The final dichotomy is between the Absolute and the cosmic existence. The Absolute is the final subject and the final object is the cosmic existence. But when that union happens, when that dichotomy is erased in the understanding of nondifferentiated reality, there is no subject and object, no inside and outside. So the person who is completely nonattached, who knows reality exactly, will not assert anything. If someone is completely real, that person will not say, “I exist.” He will not say, “I don’t exist.” He will not say, “I both exist and don’t exist at once.” He will not say anything like that. He will not say there is God. He will not say there is no God. He will not say there is both God and no God at the same time. Ultimately, reality is not any of these differentiations. Reality, whatever it is, is simply there. Whatever it is, it simply is.

The Aspect of Basic Knowing Implies a Complete Identity of Knowing and Being

Being knowing . . . . . . The aspect of Knowing arises when one knows that one’s very beingness is inseparable from knowing: that one is being knowing and hence this presence is completely one with itself. There is no division between subject and object, absolutely no duality in the knowing. So it is basic knowing. But since it is presence, it is not an activity of knowing. It is the presence of the quality of Knowing. Because the aspect of basic Knowing implies a complete identity of knowing and being, the experience of it is of deep abiding, total settling in oneself, complete repose in one’s presence. Any agitation, any movement away from oneself, will tend to disconnect us from it. It is complete inner rest, what is referred to in Sanskrit as sahaja-samadhi. There is no agitation in the field of consciousness. There is total repose in presence, by being the presence so completely that we only know that we know through experiencing ourselves as a field of Knowing.

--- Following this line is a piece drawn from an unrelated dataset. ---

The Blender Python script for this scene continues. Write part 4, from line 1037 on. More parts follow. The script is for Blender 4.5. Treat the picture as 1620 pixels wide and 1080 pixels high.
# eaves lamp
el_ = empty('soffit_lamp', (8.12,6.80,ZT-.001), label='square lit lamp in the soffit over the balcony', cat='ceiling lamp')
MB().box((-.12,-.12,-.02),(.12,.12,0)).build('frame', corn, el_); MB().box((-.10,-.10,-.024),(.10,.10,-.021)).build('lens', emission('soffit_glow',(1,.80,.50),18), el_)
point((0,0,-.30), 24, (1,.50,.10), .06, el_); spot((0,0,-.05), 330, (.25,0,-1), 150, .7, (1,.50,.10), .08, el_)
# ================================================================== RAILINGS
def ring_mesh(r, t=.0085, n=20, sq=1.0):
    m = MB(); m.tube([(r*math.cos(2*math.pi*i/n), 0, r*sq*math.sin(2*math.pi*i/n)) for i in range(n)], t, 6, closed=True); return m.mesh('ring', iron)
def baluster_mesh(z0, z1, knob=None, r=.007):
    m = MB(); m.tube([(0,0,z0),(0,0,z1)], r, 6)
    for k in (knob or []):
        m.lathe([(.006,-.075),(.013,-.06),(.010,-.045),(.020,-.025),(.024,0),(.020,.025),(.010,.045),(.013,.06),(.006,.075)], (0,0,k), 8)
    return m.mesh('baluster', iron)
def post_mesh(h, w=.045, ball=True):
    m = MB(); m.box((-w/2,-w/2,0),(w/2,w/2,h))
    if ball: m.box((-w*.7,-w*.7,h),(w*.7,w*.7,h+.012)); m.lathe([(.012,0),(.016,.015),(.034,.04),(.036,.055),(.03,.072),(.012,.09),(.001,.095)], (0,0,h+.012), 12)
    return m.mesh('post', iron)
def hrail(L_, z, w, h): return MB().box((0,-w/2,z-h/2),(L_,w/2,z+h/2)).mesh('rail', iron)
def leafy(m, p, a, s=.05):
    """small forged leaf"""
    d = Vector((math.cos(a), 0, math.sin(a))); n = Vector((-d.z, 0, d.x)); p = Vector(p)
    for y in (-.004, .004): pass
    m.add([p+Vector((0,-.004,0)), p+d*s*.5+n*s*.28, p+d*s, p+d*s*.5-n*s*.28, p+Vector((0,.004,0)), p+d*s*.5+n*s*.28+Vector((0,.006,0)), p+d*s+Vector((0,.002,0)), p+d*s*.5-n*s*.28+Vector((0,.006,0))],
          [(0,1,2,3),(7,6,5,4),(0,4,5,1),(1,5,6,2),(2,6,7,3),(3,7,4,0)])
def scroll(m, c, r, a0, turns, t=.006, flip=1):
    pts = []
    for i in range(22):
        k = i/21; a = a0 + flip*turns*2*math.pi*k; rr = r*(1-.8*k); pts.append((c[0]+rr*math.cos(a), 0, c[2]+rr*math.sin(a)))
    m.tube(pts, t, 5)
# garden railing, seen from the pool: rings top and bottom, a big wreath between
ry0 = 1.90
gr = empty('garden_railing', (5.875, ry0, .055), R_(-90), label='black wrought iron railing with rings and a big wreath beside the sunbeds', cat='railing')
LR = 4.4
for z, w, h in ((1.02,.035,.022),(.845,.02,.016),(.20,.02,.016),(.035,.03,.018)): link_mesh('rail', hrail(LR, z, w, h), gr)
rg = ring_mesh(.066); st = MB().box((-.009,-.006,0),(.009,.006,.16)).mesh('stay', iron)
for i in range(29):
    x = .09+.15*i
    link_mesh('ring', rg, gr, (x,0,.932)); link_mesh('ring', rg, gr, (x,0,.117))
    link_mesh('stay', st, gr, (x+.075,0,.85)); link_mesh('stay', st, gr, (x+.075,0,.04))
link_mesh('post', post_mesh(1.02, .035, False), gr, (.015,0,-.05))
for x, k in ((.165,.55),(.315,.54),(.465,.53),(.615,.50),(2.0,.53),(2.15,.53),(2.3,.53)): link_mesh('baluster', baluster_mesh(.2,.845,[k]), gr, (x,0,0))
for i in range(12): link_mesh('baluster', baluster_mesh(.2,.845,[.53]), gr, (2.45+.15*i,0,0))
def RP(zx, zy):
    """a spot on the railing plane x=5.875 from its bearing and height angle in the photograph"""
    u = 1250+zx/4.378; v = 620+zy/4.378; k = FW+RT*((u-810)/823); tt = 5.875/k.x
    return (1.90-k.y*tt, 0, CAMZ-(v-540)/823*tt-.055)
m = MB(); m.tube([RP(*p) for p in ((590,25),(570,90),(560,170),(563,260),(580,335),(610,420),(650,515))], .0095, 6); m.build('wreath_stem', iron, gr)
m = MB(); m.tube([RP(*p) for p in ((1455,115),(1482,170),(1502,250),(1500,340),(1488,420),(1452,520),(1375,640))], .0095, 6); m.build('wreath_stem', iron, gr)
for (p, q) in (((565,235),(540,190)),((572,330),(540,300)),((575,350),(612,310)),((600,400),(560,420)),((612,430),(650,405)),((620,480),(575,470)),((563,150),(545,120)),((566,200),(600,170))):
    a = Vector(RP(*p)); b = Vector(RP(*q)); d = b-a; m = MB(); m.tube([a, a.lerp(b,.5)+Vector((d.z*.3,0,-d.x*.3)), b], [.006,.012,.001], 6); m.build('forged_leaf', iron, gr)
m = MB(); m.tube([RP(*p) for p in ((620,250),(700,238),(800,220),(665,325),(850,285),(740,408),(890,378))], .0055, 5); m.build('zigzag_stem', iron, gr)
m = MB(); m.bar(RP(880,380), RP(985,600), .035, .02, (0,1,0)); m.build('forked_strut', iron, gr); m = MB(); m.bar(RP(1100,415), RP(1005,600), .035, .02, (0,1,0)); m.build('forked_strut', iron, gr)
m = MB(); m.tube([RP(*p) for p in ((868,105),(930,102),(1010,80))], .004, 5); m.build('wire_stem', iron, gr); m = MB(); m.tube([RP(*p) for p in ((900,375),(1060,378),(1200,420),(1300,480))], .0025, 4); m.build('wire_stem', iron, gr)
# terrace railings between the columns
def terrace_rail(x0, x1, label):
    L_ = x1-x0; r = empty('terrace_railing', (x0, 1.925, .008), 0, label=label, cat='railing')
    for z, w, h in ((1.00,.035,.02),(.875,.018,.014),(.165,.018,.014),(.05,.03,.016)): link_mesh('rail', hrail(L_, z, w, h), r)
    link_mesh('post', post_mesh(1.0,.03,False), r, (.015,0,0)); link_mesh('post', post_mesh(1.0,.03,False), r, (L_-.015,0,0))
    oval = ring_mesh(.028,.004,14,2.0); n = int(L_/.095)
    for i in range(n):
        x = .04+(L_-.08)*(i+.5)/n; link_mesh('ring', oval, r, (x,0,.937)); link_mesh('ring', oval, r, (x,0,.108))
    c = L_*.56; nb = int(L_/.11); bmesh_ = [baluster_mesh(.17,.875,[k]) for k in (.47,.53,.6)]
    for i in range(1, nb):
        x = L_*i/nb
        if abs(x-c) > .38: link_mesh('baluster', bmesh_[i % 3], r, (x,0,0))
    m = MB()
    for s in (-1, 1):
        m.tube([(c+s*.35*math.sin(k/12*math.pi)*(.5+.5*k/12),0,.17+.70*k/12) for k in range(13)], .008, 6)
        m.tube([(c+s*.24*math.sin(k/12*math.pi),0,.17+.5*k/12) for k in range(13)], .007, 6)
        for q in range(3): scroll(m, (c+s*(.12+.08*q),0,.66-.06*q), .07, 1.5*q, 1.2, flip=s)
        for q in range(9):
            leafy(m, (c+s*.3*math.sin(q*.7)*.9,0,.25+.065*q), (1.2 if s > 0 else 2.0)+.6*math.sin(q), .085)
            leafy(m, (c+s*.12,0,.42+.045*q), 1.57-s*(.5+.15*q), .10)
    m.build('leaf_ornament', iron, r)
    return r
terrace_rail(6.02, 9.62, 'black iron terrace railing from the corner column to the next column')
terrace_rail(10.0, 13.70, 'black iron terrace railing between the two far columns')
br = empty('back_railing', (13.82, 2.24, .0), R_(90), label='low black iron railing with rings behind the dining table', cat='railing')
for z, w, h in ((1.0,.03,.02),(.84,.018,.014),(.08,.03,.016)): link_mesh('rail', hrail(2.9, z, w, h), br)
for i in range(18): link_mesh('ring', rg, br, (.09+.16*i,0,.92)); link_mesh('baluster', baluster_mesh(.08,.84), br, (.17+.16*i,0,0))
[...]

The Boundless Dimensions Contain No Dichotomy Between Subject and Object

All the boundless dimensions of reality—realms of love, knowledge, awareness, nonbeing, and dynamism—are nondual in the sense that they contain no dichotomy between subject and object. That is to say, in the realization of the boundless dimensions, there is no separate “I” experiencing the dimension. The sense of I is the dimension experiencing itself as a unified totality. Not only is there no subject/object dichotomy between you and the boundlessness, but also there is no subject/object dichotomy between the vastness and all objects and phenomena within it. Every single form is a manifestation of the same field. Experiencing this kind of presence that is not limited by any boundaries or partitions will put pressure on the structures, beliefs, and ideas that limit our sense of self to a particular shape or size. The nondual dimensions of Total Being initially arise inseparably from our obscurations because each dimension addresses a certain level of obstruction as if it were designed specifically for that purpose. We discover that there is an inherent intelligence in reality: Our obstacles, delusions, and limitations are directly connected to the pure or free dimensions of reality.

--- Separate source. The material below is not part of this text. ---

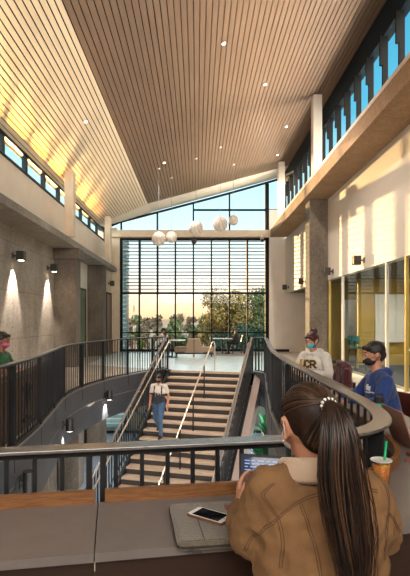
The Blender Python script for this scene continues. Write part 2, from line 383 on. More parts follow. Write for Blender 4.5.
bar('transom', W0, W1, 2.88, 2.97); bar('transom', W0, W1, .92, .98)
bw = (W1-W0)/8
for i in range(1, 8): bar('mullion', W0+bw*i-.035, W0+bw*i+.035, .1, 5.6)
g = MB(); g.box(W0, W1, .02, .03, 0, 5.6); g.build('pane', M['glass'], e)
# upper raking window
def head(x): return H + 5.96 + .262*x + .004*max(0, x)**2
e = struct(empty('window_4', (0, YW, 0)))
for x in (W0, W0+2*bw, W0+4*bw, W0+6*bw): bar('mullion', x-.04, x+.04, 6.0, head(x))
bar('transom', W0+4*bw, W1, 7.06, 7.14); bar('transom', W1, 4.4, 7.06, 7.14)
f = MB(); n = 12; xs = [-4.4 + i*(4.45+4.4)/n for i in range(n+1)]
for a, b in zip(xs, xs[1:]): f.hexa([(a,-.1,head(a)-.07),(b,-.1,head(b)-.07),(b,.1,head(b)-.07),(a,.1,head(a)-.07)], [(a,-.1,head(a)),(b,-.1,head(b)),(b,.1,head(b)),(a,.1,head(a))])
f.build('window_frame', M['frame'], e)
g = MB(); g.hexa([(-4.1,.0,6.0),(4.4,.0,6.0),(4.4,.01,6.0),(-4.1,.01,6.0)], [(-4.1,.0,head(-4.1)),(4.4,.0,head(4.4)),(4.4,.01,head(4.4)),(-4.1,.01,head(-4.1))]); g.build('pane', M['glass'], e)
# exterior louvers
M['louver'] = mat('louver_blade', (.16, .15, .15), .5)
e = empty('louver_screen', (0, 24.55, 2.9), 0, 'screen of thin horizontal sunshade blades outside the upper half of the big window', 'louver')
for i in range(16):
    f = MB(); z = .05 + i*.175; f.hexa([(W0,-.09,z),(W1,-.09,z),(W1,.09,z+.02),(W0,.09,z+.02)], [(W0,-.09,z+.045),(W1,-.09,z+.045),(W1,.09,z+.065),(W0,.09,z+.065)]); f.build('blade', M['louver'], e)
for i in range(1, 8):
    f = MB(); x = W0+bw*i; f.box(x-.025, x+.025, -.30, .05, -.02, 2.8); f.build('bracket', M['frame'], e)
# lower storey window
e = struct(empty('window_5', (0, YW, LOW)))
for x in [-4.8+i*1.2 for i in range(12)]: bar('mullion', x-.035, x+.035, 0, 3.68)
bar('window_frame', -4.8, 9, 0, .1); bar('transom', -4.8, 9, 2.2, 2.27)
g = MB(); g.box(-4.8, 9, 0, .01, 0, 3.68); g.build('pane', M['glass'], e)
mb = MB(); mb.box(-5.1, 9.2, 24.0, 24.3, -.4, -.004); struct(mb.build('trim_2', M['fascia']))

# ------------------------------------------------------------------ ceiling
FX, FZ = -2.3, 7.03
LX, LZ = -4.6, 6.02
RX, RZ = 4.4, 8.85
YE = 22.5; YN = -4
def ceil_plane(name, x0, z0, x1, z1, m, n, label=None):
    f = MB(); bk = MB(); L = math.hypot(x1-x0, z1-z0); ux, uz = (x1-x0)/L, (z1-z0)/L; nx, nz = -uz, ux
    p = L/n; w = p*(.80 if x1 < 0 else .84)
    for i in range(n):
        a = i*p + (p-w)/2; b = a+w
        q = lambda s, o: (x0+ux*s+nx*o, z0+uz*s+nz*o)
        pr = [q(a,0), q(b,0), q(b,.02), q(a,.02)]
        f.hexa([(x,YN,z) for x,z in pr], [(x,YE,z) for x,z in pr])
    q0, q1 = (x0+nx*.05, z0+nz*.05), (x1+nx*.05, z1+nz*.05)
    q2, q3 = (x1+nx*.12, z1+nz*.12), (x0+nx*.12, z0+nz*.12)
    bk.hexa([(q0[0],YN,q0[1]),(q1[0],YN,q1[1]),(q2[0],YN,q2[1]),(q3[0],YN,q3[1])], [(q0[0],YE,q0[1]),(q1[0],YE,q1[1]),(q2[0],YE,q2[1]),(q3[0],YE,q3[1])])
    struct(f.build('ceiling', m)); struct(bk.build('ceiling', M['gap']))
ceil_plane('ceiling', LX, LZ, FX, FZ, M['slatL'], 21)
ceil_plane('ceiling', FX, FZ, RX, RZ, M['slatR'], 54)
# smooth soffit between slat end and window head
f = MB(); N = 30
def cz(x): return LZ + (x-LX)*(FZ-LZ)/(FX-LX) if x < FX else FZ + (x-FX)*(RZ-FZ)/(RX-FX)
xs = sorted([LX + (RX-LX)*i/N for i in range(N+1)] + [FX])
rows = []
for x in xs: rows.append((f.bm.verts.new((x, YE, cz(x)+.0)), f.bm.verts.new((x, 24.35, max(head(x), cz(x)+.02) if x > -4.2 else cz(x)+.25)), f.bm.verts.new((x, 24.35, cz(x)+.7)), f.bm.verts.new((x, YE, cz(x)+.4))))
for a, b in zip(rows, rows[1:]):
    for k in range(4): f.bm.faces.new((a[k], b[k], b[(k+1) % 4], a[(k+1) % 4]))
struct(f.build('ceiling', M['soffit']))
mb = MB(); mb.hexa([(LX-.3,YN,LZ+.15),(RX+.3,YN,RZ+.15),(RX+.3,YN,RZ+.3),(LX-.3,YN,LZ+.3)],[(LX-.3,24.4,LZ+.15),(RX+.3,24.4,RZ+.15),(RX+.3,24.4,RZ+.3),(LX-.3,24.4,LZ+.3)])
mb = MB(); mb.hexa([(x,YN,z) for x,z in ((LX-.3,LZ+.05),(FX,FZ+.16),(FX,FZ+.3),(LX-.3,LZ+.3))],[(x,24.4,z) for x,z in ((LX-.3,LZ+.05),(FX,FZ+.16),(FX,FZ+.3),(LX-.3,LZ+.3))])
mb.hexa([(x,YN,z) for x,z in ((FX,FZ+.16),(RX+.4,RZ+.22),(RX+.4,RZ+.4),(FX,FZ+.3))],[(x,24.4,z) for x,z in ((FX,FZ+.16),(RX+.4,RZ+.22),(RX+.4,RZ+.4),(FX,FZ+.3))])
struct(mb.build('ceiling', M['gap']))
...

The Soul is the Subject that Perceives and Recognizes Perceptions

We also normally think of ourselves as the perceiver of outer objects and events. Once we recognize the soul as the inner field that contains inner experience and events, it becomes easy to see that the soul is also the perceiver of all events, outer as well as inner. Outer manifestations can be seen to be outside the soul but our perception of them occurs within us, within our sensitive interiority, our soul. The soul is the recipient of perception; these perceptions might arise through the windows of the senses, but it is the soul that is the subject that actually perceives and recognizes such perceptions. The soul in this functions similarly to the eyes that receive the light, also similarly to the brain that deciphers the light signals, but most primarily it is the consciousness that finally sees and recognizes, the consciousness that becomes impacted by what it sees, and responds accordingly. In recognizing the soul we recognize the real self that we intuitively know is at the center of all experience, and the agent of all functioning. Our intuition transforms into a direct perception of what we have sensed to be not only the site of all inner experiences and perceptions, but also the agent of all experience, perception, and action. The soul is the experiencer, the perceiver, the observer, the doer, the thinker, the chooser, the responder, the enjoyer, the sufferer, and the inner site of all of these.

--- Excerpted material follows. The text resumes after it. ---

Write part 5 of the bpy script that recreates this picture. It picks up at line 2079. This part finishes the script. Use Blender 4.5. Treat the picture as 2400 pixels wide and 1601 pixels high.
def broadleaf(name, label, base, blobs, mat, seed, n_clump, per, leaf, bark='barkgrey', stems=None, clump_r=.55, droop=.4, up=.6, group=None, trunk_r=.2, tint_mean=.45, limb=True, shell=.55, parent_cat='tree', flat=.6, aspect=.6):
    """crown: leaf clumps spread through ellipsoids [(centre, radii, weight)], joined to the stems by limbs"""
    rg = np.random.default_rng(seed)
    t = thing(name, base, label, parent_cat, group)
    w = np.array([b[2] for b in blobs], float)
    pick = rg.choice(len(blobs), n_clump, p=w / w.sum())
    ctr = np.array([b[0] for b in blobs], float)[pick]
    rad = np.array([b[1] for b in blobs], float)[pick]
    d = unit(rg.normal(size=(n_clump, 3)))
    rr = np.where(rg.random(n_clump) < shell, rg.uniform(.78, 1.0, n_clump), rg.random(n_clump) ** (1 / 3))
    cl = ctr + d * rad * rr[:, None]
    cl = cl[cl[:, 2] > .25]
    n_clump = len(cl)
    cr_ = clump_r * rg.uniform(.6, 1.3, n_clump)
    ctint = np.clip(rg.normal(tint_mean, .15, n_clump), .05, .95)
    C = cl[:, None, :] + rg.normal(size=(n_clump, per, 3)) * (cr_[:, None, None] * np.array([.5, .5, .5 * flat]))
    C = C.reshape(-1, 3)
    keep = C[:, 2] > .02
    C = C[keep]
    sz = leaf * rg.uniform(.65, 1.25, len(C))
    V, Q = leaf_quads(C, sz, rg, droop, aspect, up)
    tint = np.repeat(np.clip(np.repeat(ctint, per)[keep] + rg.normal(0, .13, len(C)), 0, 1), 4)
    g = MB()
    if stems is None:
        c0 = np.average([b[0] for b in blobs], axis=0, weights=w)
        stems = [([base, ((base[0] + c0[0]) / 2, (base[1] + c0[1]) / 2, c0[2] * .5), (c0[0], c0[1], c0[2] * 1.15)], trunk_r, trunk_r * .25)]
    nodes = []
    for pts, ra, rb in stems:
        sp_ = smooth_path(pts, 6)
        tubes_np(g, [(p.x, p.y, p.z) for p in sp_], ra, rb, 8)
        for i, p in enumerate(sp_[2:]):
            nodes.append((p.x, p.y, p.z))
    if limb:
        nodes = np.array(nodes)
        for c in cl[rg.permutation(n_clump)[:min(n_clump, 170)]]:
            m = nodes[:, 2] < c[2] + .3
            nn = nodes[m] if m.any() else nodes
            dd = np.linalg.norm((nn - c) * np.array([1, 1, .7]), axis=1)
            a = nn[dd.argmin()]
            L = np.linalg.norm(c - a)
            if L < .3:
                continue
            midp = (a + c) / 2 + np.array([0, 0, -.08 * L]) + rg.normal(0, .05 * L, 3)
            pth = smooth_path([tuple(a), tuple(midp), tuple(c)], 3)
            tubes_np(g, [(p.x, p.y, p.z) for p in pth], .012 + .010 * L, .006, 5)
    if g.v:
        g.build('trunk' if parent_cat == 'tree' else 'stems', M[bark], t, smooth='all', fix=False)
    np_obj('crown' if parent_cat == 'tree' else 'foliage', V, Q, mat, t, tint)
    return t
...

When the Eye Sees an Object the Intermediate Medium is Light, but when Essence is Aware of Itself there is No Intermediary

The most direct perception and experience is the one of identity, when we are what we experience, when the perception is so direct that what perceives and what is perceived are the same thing. This is exactly the experience of essence. Here there is no inference from something else. It is the most direct experience. The experiencer and the experienced are the same thing. There is no separation between subject and object. The subject and the object are the same: essence. It is not only that there is no inference. There is also no intermediate medium for the perception. Usually there is an intermediate medium that enables a subject to experience an object. When the eye sees an object, the intermediate medium is light, but when essence is aware of itself, there is no intermediary. The object, the subject, and the medium of perception are all the same: essence. Also, the organ of perception is essence itself. There is in the experience only essence. Essence is the subject. Essence is the object. Essence is the medium of perception. Essence is the organ of perception. Essence is the experience. There is no separation whatsoever, no duality and no differentiation. The experience of essence as existence, the experience of “I am,” is not as if there is a subject that is the actor of existence. The “I” and the “am” are not separate. The “I am” is a unitary experience. The nature of the essence, of the real self, is existence. The “I” itself is existence. So it is more accurate to say that the part of me that is existence is present. Essence is the only part of me that actually exists, in the sense of experiencing itself as pure existence, pure presence.